Frequently Asked Questions

1. What is the definition of Privileged Access Management(PAM)?

Privileged Access Management (PAM) is a solution to manage privileged user accounts with elevated permissions which can access critical corporate resources. Privileged accounts are high-value targets because they can make administrative-level changes to critical applications or systems.

2. How does PAM work?

Sapphire provides a range of solutions to help organisations protect privileged accounts against security breaches, human error, and malicious intent. Rather than focussing on credentials, they map identity to policies and roles on specific operations.

3. What are some examples of privileged accounts?

i. Human access

  • Superuser accounts with IT administrator access for making configurations
  • Secure socket shell (SSH) keys that are used for access control protocols
  • Domain administrator accounts with administrative access across all servers and workstations

ii. Non-human access

  • Service accounts used by a service or application to interact with the operating system.
  • Application accounts
  • SSH keys

4. What is PAM best practice?

  • Maintain an up-to-date inventory of privileged accounts
  • Minimise the number of privileged personal accounts
  • Ensure a rigorous password policy
  • Do not allow admins to share administrative accounts
  • Monitor and log all privileged activities
  • Review permissions to critical assets regularly

5. How is Privileged Access Management different from Identity and Access Management (IAM)?

Identity and Access Management is responsible for managing access to resources and applications for all user types. PAM focuses on a smaller subset of privileged users like administrators or anyone with elevated privileges.

6. What are the additional benefits of Privileged Access Management?

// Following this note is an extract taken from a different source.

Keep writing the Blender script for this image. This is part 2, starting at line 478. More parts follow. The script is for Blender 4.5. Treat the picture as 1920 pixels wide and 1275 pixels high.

Even though increasing security is the key benefit of a PAM system, there are other advantages:

i. Protection against insider threats

Some attacks against privileged users originate inside the organisation or from employees who have left. PAM helps organisations identify these.

ii. Ensure Compliance

PAM systems have auditing tools that record activities to enable a clear audit trail. Privileged Access Management(PAM) can therefore help organisations comply with HIPAA, ICS CERT, PCI DSS, SOX, FISMA, GLBA, ISO 27002 and FDCC.

iv. Increased Productivity

Privileged Access Management (PAM) systems are beneficial for privileged users because they allow them to log in faster without remembering multiple passwords. Additionally, PAM enables admins to manage privileged user access from a central location.